Data block -
--- START ---
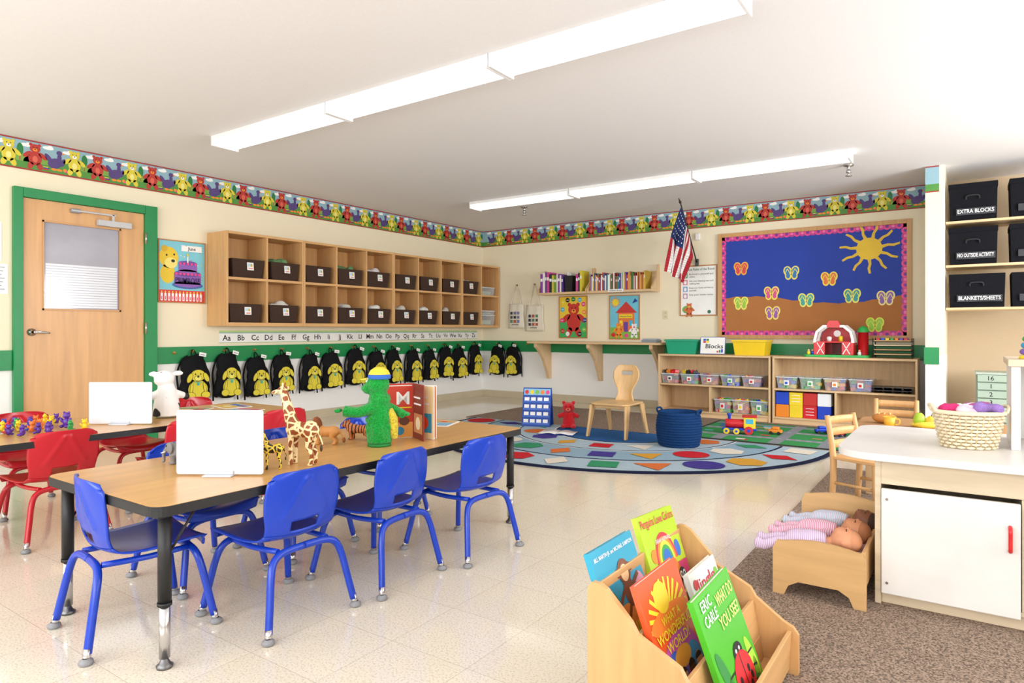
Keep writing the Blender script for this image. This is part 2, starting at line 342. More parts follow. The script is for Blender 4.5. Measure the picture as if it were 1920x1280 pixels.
# ------------------------------------------------------------ ceiling fixtures
LE=M('#fffdf8',.5,'emit',str=1.5); LE2=M('#f4f3f4',.5,'emit',str=.75); LE3=M('#faf9f8',.5,'emit',str=.95); CAP=M('#f0f0f1',.5)
for fy,n in ((2.97,3),(6.17,3),(-.4,3)):  # last row is unseen behind the camera, added to brighten the near floor
    for i in range(n):
        x0=-4.8+i*1.335; lt=E('ceiling_light',(x0+.66,fy,ZC),'long white wraparound fluorescent fixture mounted flush on the ceiling','light',group='fluorescent ceiling lights')
        w=MB(); w.box(-.66,-.112,-.03,.66,.112,0,WHITE); w.obj('housing',lt,bevel=.003)
        for q in (-1,1): MB().box(q*.657-.008,-.114,-.077,q*.657+.008,.114,0,CAP).obj('end_cap',lt,bevel=.003)
        w=MB(Matrix.Rotation(R(90),4,'Y')); pr=[(.03,-.108),(.052,-.104),(.068,-.085),(.073,0),(.068,.085),(.052,.104),(.03,.108)]
        w.prism(pr,-.648,.648,LE3)
        w.M=Matrix()
        for ya,yb,m_ in ((-.078,-.022,LE),(.022,.078,LE)):
            za=lambda y:-(.0735-abs(y)/.085*.005); w.add([(-.64,ya,za(ya)-.0006),(.64,ya,za(ya)-.0006),(.64,yb,za(yb)-.0006),(-.64,yb,za(yb)-.0006)],[(0,3,2,1)],m_)
        for q in (-1,1): w.add([(-.64,q*.1095,-.032),(.64,q*.1095,-.032),(.64,q*.1055,-.051),(-.64,q*.1055,-.051)],[(0,1,2,3)],LE2)
        w.obj('diffuser',lt)
for (x,y) in ((-4.43,6.66),(-.89,6.64)):
    s=E('sprinkler_head',(x,y,ZC),'small chrome fire sprinkler head hanging from the ceiling','sprinkler',group='ceiling sprinklers')
    MB().lathe([(0,0),(.045,0),(.04,-.015),(.015,-.02),(.015,-.05),(.02,-.055),(.02,-.075),(.006,-.08),(.006,-.1)],CHROME,16).obj('body',s)
    MB().lathe([(0,-.1),(.028,-.1),(.028,-.104),(0,-.104)],CHROME,16).obj('deflector',s)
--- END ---
Task details - Your task is to repeat the data above exactly while excluding the pictures.

Response to the exercise -
Keep writing the Blender script for this image. This is part 2, starting at line 342. More parts follow. The script is for Blender 4.5. Measure the picture as if it were 1920x1280 pixels.
# ------------------------------------------------------------ ceiling fixtures
LE=M('#fffdf8',.5,'emit',str=1.5); LE2=M('#f4f3f4',.5,'emit',str=.75); LE3=M('#faf9f8',.5,'emit',str=.95); CAP=M('#f0f0f1',.5)
for fy,n in ((2.97,3),(6.17,3),(-.4,3)):  # last row is unseen behind the camera, added to brighten the near floor
    for i in range(n):
        x0=-4.8+i*1.335; lt=E('ceiling_light',(x0+.66,fy,ZC),'long white wraparound fluorescent fixture mounted flush on the ceiling','light',group='fluorescent ceiling lights')
        w=MB(); w.box(-.66,-.112,-.03,.66,.112,0,WHITE); w.obj('housing',lt,bevel=.003)
        for q in (-1,1): MB().box(q*.657-.008,-.114,-.077,q*.657+.008,.114,0,CAP).obj('end_cap',lt,bevel=.003)
        w=MB(Matrix.Rotation(R(90),4,'Y')); pr=[(.03,-.108),(.052,-.104),(.068,-.085),(.073,0),(.068,.085),(.052,.104),(.03,.108)]
        w.prism(pr,-.648,.648,LE3)
        w.M=Matrix()
        for ya,yb,m_ in ((-.078,-.022,LE),(.022,.078,LE)):
            za=lambda y:-(.0735-abs(y)/.085*.005); w.add([(-.64,ya,za(ya)-.0006),(.64,ya,za(ya)-.0006),(.64,yb,za(yb)-.0006),(-.64,yb,za(yb)-.0006)],[(0,3,2,1)],m_)
        for q in (-1,1): w.add([(-.64,q*.1095,-.032),(.64,q*.1095,-.032),(.64,q*.1055,-.051),(-.64,q*.1055,-.051)],[(0,1,2,3)],LE2)
        w.obj('diffuser',lt)
for (x,y) in ((-4.43,6.66),(-.89,6.64)):
    s=E('sprinkler_head',(x,y,ZC),'small chrome fire sprinkler head hanging from the ceiling','sprinkler',group='ceiling sprinklers')
    MB().lathe([(0,0),(.045,0),(.04,-.015),(.015,-.02),(.015,-.05),(.02,-.055),(.02,-.075),(.006,-.08),(.006,-.1)],CHROME,16).obj('body',s)
    MB().lathe([(0,-.1),(.028,-.1),(.028,-.104),(0,-.104)],CHROME,16).obj('deflector',s)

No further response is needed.